If there was a proclamation of grace, it was an afterthought, given in the sense of “just in case anyone needs this.”
Some time ago, I was an elder in a congregation during a pastoral vacancy. One of the pastors we chose to supply our pulpit for a period decided to teach on sexual morality for his sermon. The teaching was good, but it did not strike me as a sermon. It struck me as good Adult education material, or possibly the early part of a sermon. But if there was a proclamation of grace, it was an afterthought, given in the sense of “just in case anyone needs this.” After the sermon, I ran into two friends. The first friend was really pleased with what he heard. “Some people just need a good kick in the pants,” he said.
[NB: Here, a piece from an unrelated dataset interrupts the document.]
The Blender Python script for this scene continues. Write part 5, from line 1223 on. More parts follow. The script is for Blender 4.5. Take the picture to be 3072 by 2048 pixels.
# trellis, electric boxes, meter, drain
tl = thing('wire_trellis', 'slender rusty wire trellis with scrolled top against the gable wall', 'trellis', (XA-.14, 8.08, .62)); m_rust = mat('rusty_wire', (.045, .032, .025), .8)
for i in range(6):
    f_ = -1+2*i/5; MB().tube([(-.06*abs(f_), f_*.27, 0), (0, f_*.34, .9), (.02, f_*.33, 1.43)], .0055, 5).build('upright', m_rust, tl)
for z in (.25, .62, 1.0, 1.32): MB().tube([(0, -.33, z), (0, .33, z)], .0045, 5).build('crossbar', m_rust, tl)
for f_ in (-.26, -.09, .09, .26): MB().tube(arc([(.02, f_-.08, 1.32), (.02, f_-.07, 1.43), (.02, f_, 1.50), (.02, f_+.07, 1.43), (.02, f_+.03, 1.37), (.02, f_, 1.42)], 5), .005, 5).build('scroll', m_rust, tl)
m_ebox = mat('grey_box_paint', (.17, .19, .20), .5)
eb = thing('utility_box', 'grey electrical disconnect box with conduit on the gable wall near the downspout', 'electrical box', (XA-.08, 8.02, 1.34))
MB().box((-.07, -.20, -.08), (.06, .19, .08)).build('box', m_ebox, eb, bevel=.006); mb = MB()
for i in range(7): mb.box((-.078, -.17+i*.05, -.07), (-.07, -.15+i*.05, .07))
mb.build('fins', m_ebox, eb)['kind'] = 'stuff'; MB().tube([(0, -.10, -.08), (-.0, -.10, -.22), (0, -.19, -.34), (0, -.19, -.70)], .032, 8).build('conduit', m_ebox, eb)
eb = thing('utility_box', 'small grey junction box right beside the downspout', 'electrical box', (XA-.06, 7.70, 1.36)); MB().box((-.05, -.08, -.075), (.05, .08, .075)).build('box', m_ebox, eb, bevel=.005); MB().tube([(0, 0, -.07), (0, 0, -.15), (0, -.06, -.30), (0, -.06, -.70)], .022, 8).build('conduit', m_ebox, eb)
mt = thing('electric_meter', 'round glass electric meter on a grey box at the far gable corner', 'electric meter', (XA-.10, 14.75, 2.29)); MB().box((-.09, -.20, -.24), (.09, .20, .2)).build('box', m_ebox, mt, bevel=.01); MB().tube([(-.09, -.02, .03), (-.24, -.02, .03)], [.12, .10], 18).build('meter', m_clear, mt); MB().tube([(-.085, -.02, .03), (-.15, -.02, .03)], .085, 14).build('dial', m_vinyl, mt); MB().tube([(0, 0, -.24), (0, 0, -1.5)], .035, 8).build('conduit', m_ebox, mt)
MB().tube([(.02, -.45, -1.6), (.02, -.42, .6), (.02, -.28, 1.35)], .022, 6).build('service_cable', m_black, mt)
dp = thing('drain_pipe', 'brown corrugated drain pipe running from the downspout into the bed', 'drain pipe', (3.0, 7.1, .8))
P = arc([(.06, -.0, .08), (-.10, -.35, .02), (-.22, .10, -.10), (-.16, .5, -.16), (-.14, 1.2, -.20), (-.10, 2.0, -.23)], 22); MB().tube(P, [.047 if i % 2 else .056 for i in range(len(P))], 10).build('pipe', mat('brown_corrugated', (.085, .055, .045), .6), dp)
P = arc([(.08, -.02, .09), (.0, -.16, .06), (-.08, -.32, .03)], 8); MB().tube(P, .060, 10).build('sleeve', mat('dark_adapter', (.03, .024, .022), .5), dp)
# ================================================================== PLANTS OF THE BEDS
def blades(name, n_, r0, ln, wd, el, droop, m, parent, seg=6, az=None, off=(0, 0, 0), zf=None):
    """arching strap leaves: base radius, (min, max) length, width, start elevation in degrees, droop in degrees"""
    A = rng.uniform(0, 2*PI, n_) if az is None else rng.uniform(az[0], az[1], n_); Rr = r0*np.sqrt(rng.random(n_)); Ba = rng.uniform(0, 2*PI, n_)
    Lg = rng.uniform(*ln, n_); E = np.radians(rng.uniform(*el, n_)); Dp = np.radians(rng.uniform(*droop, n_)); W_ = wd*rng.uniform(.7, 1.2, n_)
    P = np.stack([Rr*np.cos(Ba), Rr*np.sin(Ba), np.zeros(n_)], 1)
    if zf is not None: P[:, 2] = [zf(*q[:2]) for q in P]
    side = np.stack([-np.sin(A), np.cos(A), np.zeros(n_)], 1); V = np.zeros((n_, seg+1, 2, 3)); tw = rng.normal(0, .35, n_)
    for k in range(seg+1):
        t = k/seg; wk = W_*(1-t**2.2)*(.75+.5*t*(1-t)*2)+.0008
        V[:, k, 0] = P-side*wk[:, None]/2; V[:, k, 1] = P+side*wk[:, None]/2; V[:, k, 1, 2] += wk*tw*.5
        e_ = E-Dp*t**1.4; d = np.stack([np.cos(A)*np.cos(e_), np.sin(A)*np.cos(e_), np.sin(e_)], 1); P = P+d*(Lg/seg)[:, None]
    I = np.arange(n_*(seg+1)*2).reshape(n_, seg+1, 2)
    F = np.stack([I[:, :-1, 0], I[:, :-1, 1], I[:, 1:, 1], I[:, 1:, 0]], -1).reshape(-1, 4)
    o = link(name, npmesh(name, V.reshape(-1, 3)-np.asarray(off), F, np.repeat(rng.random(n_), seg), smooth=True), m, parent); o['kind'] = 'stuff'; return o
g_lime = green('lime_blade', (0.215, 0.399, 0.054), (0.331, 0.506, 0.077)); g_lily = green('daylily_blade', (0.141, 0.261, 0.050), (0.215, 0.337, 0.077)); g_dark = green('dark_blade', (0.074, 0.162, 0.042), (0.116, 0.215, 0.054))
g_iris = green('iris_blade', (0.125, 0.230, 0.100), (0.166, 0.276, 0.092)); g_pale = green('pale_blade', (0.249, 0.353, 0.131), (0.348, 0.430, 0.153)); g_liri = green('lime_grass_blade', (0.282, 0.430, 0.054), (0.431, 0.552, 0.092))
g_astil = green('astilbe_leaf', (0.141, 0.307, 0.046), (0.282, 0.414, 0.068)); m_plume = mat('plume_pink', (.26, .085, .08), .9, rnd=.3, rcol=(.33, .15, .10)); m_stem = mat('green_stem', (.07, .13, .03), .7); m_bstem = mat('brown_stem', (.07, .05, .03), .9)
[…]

Some people. Other people. Not him. A few minutes later I ran into a woman friend who was in tears. It wasn’t over sin, per se, from what I could tell. Talking to her it seemed that she had come from an evangelical background that was long on morality and short on grace. The pastor who had left had preached Christ well. But now the morning’s sermon made her feel like that was a fluke. The pastor must not have been teaching something that could be found in other Lutheran churches. It was his own concoction. A future stretched before her of unending James Dobson lectures purporting to be the Gospel. I led her by the arm to the first friend, and said to him, “This is why Law and Gospel preaching matters even in the interim.” Thankfully, this actually got through to him.
This illustrates several points pertinent to the sanctification debates.
The first is not theological. The first is that many people listen emotionally. The “kick in the pants” mentioned by the one friend was not the work of the Law as any Lutheran thinks about it. It is a this-worldly experience most of us received, first from our parents (that or something similar), and early on. “Don’t touch the outlet!” Spank. People who are careful about how they live often want to see the careless ones given a verbal spanking, in hopes that it will curb bad behavior. More importantly for this discussion, ANY kick in the pants would have pleased them. Things are crazy around here and somebody needs to put a stop to it. They judge the sermon, not by how carefully it expresses the teaching of the Scriptures, but by the fact that some people (the few renegades in the congregation) got a good surprise they weren’t expecting. The person who listens emotionally like this will identify any “kick in the pants” as Law and any benevolence from God towards us as Gospel.
Do remember. Outsiders listen to the service emotionally, too. I remember a friend telling me about his girlfriend’s reaction upon visiting church. She heard a prayer directed against a particular sin. She got angry. This meant those people were “sinners.” Of course, I thought. We all are. Except to this woman, “sinners” were notorious people. Pariahs. She imagined that the righteous church members were comparing themselves to the unrighteous outsiders.
I knew she had heard it wrong. But when I stopped to think it through, I realized that I was listening through a filter. I thought it was the filter of good theology. But how could I expect an outsider to bring this understanding to what they heard in the service? People hear our language through an emotional filter. If the “kick in the pants” idea fails at the level of theology, it cannot be rescued by saying, “Yes, but most people don’t really think on that level, anyway. So it will probably just do them good.” The one who says this imagines they know what an “untheological filter” looks like. But they don’t. Not really. They, too, have been in church too long to imagine this. The outsider who hears the sermon won’t filter the message the way the moralist wishes. They’ll just hear, “God hates people like you.”, and conclude that other people in the pews are clueless about what most people’s lives are really like.
The second is how moralism tends to leave many people out of the sermon. With moralism, the emphasis is on cleaning things up. The idea is that the goal is within reach. In fact, many in the congregation have reached the goal, and it’s just a few stragglers who need to catch up with the rest. The sign of a moralistic sermon is that the hearer wishes other people they know could have been there to hear it. It might have done the other person some good. But Scripture speaks differently. “Now we know that whatever the Law says, it speaks to those who are under the Law, so that every mouth may be closed and all the world may become accountable to God” (Romans 3:19). Good Law preaching should do this. It closes EVERY mouth, not just those of a few renegades.